On Wednesday The Wall Street Journal published a letter from Wharton professor Jeremy Siegel and Jeremy Schwartz, director of research at Wisdom Tree Investments Inc., that likened Treasurys to dot-com stocks of the late '90s before they crashed. The headline: "The Great American Bond Bubble." They noted that yields on some bonds are the lowest in 55 years.
Their advice to investors will sound familiar: Buy blue chips with fat dividends.
Avi Tiomkin, chief investment officer of Tigris Financial Group and a Treasury bull for years, disagrees.
"Dividends are great as long as a company can make money," he says. "But if the economy sinks, they'll stop paying."
Tiomkin says he's sticking with Washington IOUs. A year ago he correctly predicted the 10-year yield would fall from 3.75 percent to around 2.50 percent by mid-2010. Now he foresees deflation, or a consistent and widespread fall in prices for goods and services similar to what afflicted Japan during the '90s. And that will drive more people into Treasurys, lifting prices and pushing 10-year yields to below 2 percent, possibly all the way to 1 percent, within a year.
Van Hoisington, president of an eponymous investment firm in Austin, Texas, who also foresaw the Treasury rally, is not buying all the bubble talk either. In his latest newsletter, he writes that "The risk, if not the probability, is that deflation lies ahead."
He recommends buying Treasury bonds, as he has done for years now. He has returned 11 percent over three years.
Jack Ablin, chief investment officer at Harris Private Bank, prefers stocks. But even he's worried.

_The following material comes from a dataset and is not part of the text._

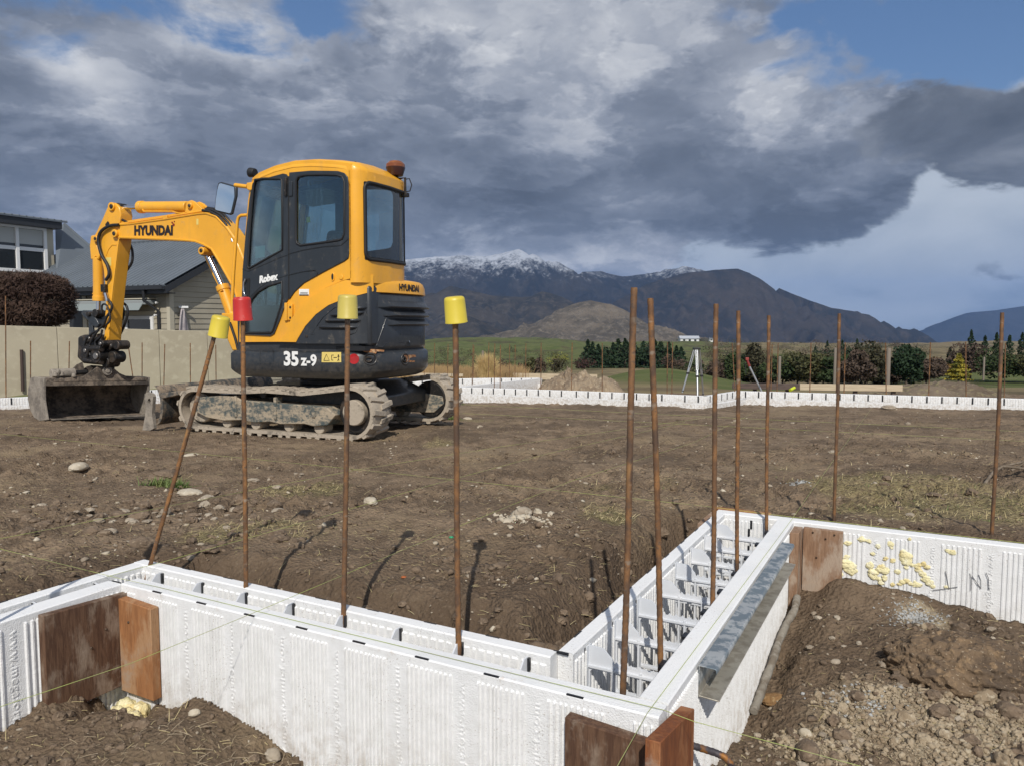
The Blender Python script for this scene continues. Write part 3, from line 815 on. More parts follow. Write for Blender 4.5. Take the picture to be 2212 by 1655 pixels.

Ablin notes that Federal Reserve interest rate cuts intended to spur borrowing and spending don't have much of an impact if people are swimming in debt and can't or won't borrow. If prices of consumer goods fall, he says, that will make matters worse as people defer purchases in hopes they can buy cheaper later.
"There is little (the Fed) can do but stand on sidelines with pom poms and cheer people on," he says.